The second half of the show intensifies as the characters become more passionate and expressive until they eventually explode into a hodgepodge of commotion. Eventually, the group re-converges in a peaceful manner for the reasons they showed up on that cold city block in the first place - love - which Mike, one of the high schoolers, says he just doesn't understand. Then it's over.
Tears are shed and balanced by comedic relief as the music of the Beatles is played intermittently throughout the performance. The audience changes focus from character to character while the other actors become a subtle part of the background. If they're just sitting there without blinking for minutes at a time or mingling in silence among each other, they play their parts superbly.
Each character tells us what the problem with the world is while speaking his or her mind in relation to Lennon's symbolic history. The cold hard reality of life is exposed to the audience through the minds of the characters who all grasp to the hope of peace and love. Fran tells of how her brother was killed in Vietnam while expressing her dislike of the war at the same time.
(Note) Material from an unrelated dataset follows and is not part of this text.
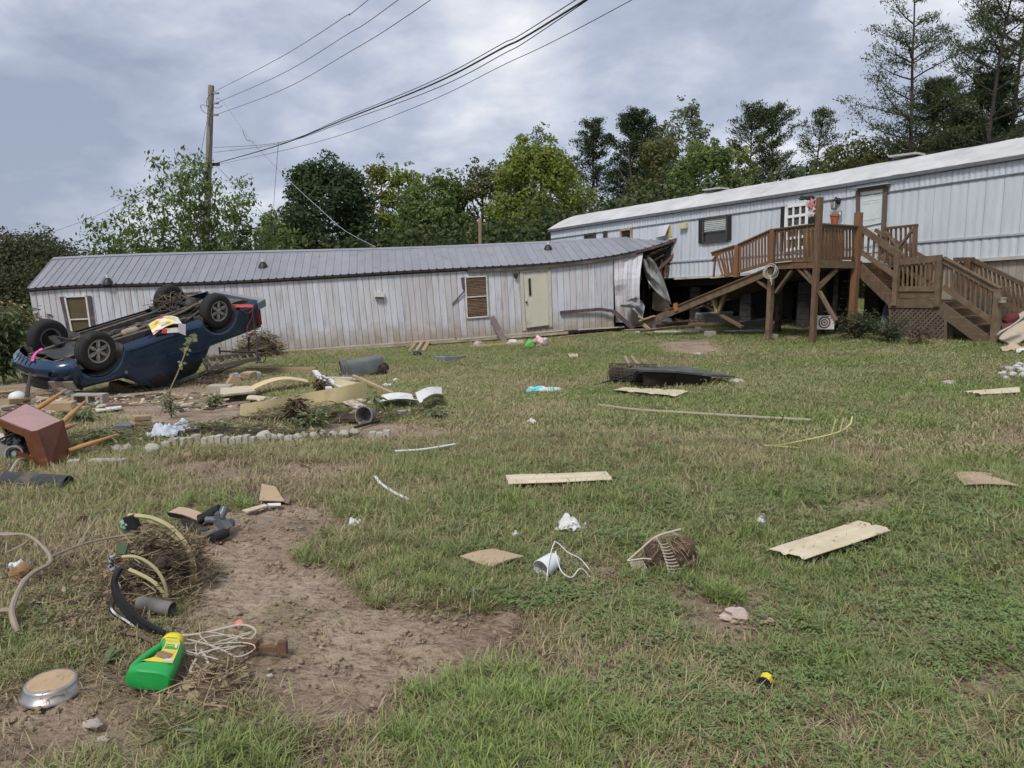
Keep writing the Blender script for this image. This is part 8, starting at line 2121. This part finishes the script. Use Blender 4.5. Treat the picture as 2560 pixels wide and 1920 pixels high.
plank('tan_beam', 'long tan timber lying on the grass right of the truck tail', 'timber', (616, 931), (792, 931), .09, .14, WOODRAW, .06, .06)
def boxthing(name, label, cat, px, wpx, hpx, dm, mat, rz=0, rx=0, ry=0, lift=0):
 p = G(*px); k = DEP(p) / FPX; w, h = wpx * k, hpx * k; mb = MB(); mb.box((0, 0, 0), (w, dm, h)); mb.xf(TR(p + Vector((0, dm * .3, h / 2 + lift)), rx, ry, rz)); return single(name, mb, mat, label, cat, loc=p)
boxthing('stone_block', 'grey tan building block before the arching strip', 'block', (548, 990), 56, 26, .3, M('grey_tan_block', (.42, .38, .31), (.35, .31, .25), rough=.85, dirt=.25), .1); boxthing('wooden_box', 'tipped narrow wooden box behind the grey tan block', 'box', (582, 975), 24, 26, .22, WOODRAW, .5, 0, .6, .06); boxthing('cardboard_box', 'small cardboard box among the debris at the truck tail', 'box', (620, 953), 28, 22, .25, CARDB, -.3, .1, 0); boxthing('cardboard_box', 'smaller grey box right of the cardboard box', 'box', (640, 948), 16, 18, .15, M('grey_card', (.46, .42, .36), rough=.8), .4, .2, .3)
crumple('white_scrap', 'white torn sheet behind the cardboard box', 'paper', (590, 947), 30, 20, WHITECL, 53, .14, 8)
EDG = M('pale_concrete_edging', (.47, .44, .375), (.37, .34, .285), scale=10, rough=.95, bump=.4, dirt=.3, dscale=5)
def edging(label, px0, px1, n, hpx):
 a, b = G(*px0), G(*px1); d = b - a; t = thing('edging_stone', label, 'edging', a); k = DEP(a) / FPX
 for i in range(n):
  c = a + d * ((i + .5) / n); c.z = gz(c.x, c.y); mb = MB(); w = d.length / n; mb.hexa([c + Vector((sx * w * .495, sy * .06, z)) + Vector((0, 0, 0)) for z in (-.03,) for sx, sy in ((-1, -1), (1, -1), (1, 1), (-1, 1))] + [c + Vector((sx * w * .45, sy * .05, hpx * k * (.88 + .12 * math.sin(i * 2.3 + n)))) for sx, sy in ((-1, -1), (1, -1), (1, 1), (-1, 1))]); mb.build('scallop', EDG, t)
 return t
edging('low concrete edging length at the left of the row', (408, 1122), (500, 1106), 5, 22); edging('long concrete edging length in the middle of the row', (506, 1114), (574, 1112), 4, 26); edging('concrete edging length right of the middle one', (576, 1112), (640, 1110), 4, 24); edging('short concrete edging length at the right end of the row', (923, 1099), (976, 1097), 3, 22)
rn = random.Random(9)
for i, u in enumerate([662, 684, 702, 722, 742, 762, 785, 808, 832, 860, 888]):
 lump('edging_pebble', 'rounded edging stone, %s from the left in the curved row' % ['first', 'second', 'third', 'fourth', 'fifth', 'sixth', 'seventh', 'eighth', 'ninth', 'tenth', 'eleventh'][i], 'stone', (u, 1106 - (i * 1.2 if i > 4 else 0) + rn.uniform(-2, 2)), 13 if i else 19, EDG, i, .2, .2, (1, .8, .9), 'rounded edging stones in the curved row', 10, 7)
for px, r, lb in [((290, 1136), 17, 'round stone at the left before the edging row'), ((318, 1132), 15, 'second round stone left of the edging row'), ((382, 1136), 20, 'upright round stone just left of the edging row'), ((470, 1148), 12, 'small reddish stone below the edging row')]: lump('garden_stone', lb, 'stone', px, r, M('reddish_stone', (.36, .24, .17), rough=.9) if 'reddish' in lb else EDG, len(lb), .2, .2, (1, .8, .8), None, 10, 7)
plank('sunk_block', 'long concrete block half sunk in the grass at left', 'block', (228, 1166), (313, 1166), .10, .07, EDG, .03, .03); boxthing('loose_brick', 'pale brick leaning by the fallen side table', 'brick', (180, 1166), 26, 14, .1, EDG, .4)
p = G(218, 1014); cbk = thing('cinder_block', 'hollow grey cinder block lying before the truck nose', 'cinder block', p); k = DEP(p) / FPX
W_, H_, D_ = 78 * k, 26 * k, .2
for (x0, x1, y0, y1) in [(-.5, .5, 0, .16), (-.5, .5, .84, 1), (-.5, -.42, .16, .84), (-.04, .04, .16, .84), (.42, .5, .16, .84)]:
 mb = MB(); mb.box(p + Vector(((x0 + x1) / 2 * W_, .1, ((y0 + y1) / 2) * H_ + .01)), ((x1 - x0) * W_, D_, (y1 - y0) * H_)); mb.build('block_web', CONC, cbk)
mb = MB(); mb.box(p + Vector((-.23 * W_, .17, H_ * .5)), (.45 * W_, .05, H_ * .8)); mb.build('block_web', CONC, cbk)
crumple('plastic_bottle', 'crushed clear plastic bottle beside the cinder block', 'bottle', (252, 1014), 32, 14, M('cloudy_plastic', ()), 61, .09, 8)
boxthing('timber_offcut', 'pale timber offcut left of the cinder block', 'timber', (145, 1033), 62, 26, .25, WOODRAW, .25); boxthing('timber_offcut', 'short tan timber behind the side table', 'timber', (100, 1036), 40, 12, .3, WOODRAW, -.3); plank('plank_board', 'tan plank lying at the left edge behind the globe', 'plank', (-30, 996), (34, 990), .16, .05, WOODRAW, .08, .08); plank('plank_board', 'wide tan board under the globe at the left edge', 'plank', (8, 1018), (62, 1010), .2, .08, WOODRAW, .08, .06); plank('plank_board', 'grey tan board at the left edge below the globe', 'plank', (-20, 1034), (30, 1026), .18, .05, M('grey_weathered_board', (.36, .31, .25), rough=.85), .05, .06)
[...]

The message is to give peace a chance, but the story is about pain and suffering. This play probably won't instigate people to gather in masses as the entertainers of the '60s did, but it will provoke controversial thought because of its parallels to today's political climate.
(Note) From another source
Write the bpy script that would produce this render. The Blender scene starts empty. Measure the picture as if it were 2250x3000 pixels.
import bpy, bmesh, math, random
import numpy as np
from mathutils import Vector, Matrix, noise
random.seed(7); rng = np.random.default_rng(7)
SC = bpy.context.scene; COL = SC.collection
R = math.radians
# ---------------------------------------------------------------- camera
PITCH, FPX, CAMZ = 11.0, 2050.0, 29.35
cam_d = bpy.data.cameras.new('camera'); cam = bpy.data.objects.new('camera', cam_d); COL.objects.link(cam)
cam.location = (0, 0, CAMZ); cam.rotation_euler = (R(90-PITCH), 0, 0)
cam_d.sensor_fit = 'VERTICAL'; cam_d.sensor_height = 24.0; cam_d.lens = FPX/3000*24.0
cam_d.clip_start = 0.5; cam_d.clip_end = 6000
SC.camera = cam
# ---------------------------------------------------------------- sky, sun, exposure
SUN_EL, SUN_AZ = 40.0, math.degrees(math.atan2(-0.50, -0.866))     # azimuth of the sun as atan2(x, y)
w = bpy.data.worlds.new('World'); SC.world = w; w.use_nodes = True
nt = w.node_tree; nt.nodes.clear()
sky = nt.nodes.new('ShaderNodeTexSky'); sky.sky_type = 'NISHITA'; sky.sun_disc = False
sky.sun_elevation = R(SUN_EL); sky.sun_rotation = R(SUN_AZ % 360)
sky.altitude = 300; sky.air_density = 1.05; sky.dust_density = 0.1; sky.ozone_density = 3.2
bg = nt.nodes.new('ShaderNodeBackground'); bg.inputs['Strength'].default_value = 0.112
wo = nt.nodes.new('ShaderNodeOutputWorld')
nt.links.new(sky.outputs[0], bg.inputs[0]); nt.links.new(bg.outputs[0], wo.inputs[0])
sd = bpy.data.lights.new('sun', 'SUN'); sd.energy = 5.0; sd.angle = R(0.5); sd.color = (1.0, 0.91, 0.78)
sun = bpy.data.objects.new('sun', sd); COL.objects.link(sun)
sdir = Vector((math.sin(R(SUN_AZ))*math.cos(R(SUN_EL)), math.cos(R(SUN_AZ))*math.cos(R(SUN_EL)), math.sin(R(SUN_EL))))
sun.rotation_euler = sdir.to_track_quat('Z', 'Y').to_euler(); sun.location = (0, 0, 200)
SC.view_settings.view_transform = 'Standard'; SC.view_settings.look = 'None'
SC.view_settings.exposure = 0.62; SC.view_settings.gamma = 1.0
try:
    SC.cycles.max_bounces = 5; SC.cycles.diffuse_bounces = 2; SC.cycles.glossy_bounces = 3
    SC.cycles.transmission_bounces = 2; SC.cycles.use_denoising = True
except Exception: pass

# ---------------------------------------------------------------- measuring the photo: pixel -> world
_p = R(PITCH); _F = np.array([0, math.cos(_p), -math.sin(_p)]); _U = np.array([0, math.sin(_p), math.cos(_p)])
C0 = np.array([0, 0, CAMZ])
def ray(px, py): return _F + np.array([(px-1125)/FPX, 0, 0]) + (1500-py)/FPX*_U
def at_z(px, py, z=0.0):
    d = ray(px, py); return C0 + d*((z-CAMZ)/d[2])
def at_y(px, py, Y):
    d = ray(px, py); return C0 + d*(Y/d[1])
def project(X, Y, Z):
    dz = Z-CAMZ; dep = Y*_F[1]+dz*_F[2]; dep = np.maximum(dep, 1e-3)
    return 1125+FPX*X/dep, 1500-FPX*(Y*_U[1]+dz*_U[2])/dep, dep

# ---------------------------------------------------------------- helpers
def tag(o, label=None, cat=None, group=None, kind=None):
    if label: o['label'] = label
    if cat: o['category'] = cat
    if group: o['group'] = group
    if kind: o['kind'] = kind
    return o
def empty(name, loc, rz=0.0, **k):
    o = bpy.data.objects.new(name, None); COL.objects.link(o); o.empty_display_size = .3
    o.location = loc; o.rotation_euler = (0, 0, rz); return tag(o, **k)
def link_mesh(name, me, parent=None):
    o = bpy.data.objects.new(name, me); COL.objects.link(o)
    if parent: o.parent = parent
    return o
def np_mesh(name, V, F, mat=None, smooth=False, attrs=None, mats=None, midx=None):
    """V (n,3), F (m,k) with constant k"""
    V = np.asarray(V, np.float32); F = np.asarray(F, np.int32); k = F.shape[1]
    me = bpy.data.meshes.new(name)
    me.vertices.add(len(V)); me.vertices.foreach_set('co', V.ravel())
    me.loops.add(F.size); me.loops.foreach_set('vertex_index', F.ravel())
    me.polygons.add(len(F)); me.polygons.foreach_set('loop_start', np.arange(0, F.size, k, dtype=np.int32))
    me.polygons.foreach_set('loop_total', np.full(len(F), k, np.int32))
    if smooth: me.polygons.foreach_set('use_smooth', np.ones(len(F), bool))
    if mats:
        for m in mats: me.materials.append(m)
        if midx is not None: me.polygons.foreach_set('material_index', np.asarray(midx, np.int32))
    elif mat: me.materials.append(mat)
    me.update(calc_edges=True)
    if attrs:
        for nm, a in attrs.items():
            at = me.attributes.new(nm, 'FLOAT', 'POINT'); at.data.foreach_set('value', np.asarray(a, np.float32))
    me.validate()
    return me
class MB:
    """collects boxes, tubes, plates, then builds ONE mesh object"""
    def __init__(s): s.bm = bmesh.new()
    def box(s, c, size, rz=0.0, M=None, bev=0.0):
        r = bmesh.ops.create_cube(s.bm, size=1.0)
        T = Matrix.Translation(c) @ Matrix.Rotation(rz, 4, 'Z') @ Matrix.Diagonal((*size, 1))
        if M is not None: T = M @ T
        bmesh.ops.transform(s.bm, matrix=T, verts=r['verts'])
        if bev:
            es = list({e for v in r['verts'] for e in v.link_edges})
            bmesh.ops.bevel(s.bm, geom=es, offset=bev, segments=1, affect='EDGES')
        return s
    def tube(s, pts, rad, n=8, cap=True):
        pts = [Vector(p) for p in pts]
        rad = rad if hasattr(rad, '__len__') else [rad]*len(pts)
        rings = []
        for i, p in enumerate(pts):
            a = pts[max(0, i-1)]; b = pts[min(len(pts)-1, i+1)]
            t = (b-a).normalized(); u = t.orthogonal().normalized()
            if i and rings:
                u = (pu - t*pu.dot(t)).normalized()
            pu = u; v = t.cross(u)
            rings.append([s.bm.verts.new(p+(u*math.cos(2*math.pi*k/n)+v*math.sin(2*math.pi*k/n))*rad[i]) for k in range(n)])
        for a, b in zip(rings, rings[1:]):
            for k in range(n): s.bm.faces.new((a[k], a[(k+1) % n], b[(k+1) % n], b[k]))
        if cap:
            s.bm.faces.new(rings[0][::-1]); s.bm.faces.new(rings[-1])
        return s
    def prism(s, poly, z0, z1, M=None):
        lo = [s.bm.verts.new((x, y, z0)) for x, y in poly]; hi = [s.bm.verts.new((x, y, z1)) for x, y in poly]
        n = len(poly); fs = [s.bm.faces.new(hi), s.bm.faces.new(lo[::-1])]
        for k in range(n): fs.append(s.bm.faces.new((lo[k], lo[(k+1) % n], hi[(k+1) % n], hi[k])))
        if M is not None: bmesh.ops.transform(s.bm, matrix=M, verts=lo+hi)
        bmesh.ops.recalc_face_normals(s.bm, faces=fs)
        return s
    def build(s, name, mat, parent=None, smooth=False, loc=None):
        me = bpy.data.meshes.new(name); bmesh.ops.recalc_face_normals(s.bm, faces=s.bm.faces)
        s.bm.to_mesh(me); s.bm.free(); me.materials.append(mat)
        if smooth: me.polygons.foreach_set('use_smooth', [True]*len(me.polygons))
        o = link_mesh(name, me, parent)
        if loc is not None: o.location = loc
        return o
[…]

"The Day They Shot John Lennon" is not for Beatles fans alone. This play will hit the hearts of anyone with an understanding of life's perils. In the end, this play asks, "Why can't we just all get along?"
If Lennon were alive today, he might tell us all we need is love. Perhaps the peace-loving hippie parents of our generation who work for big businesses and money-hungry corporations will give us the answer. Maybe our generation has to find the solution, or maybe it's just a lost cause.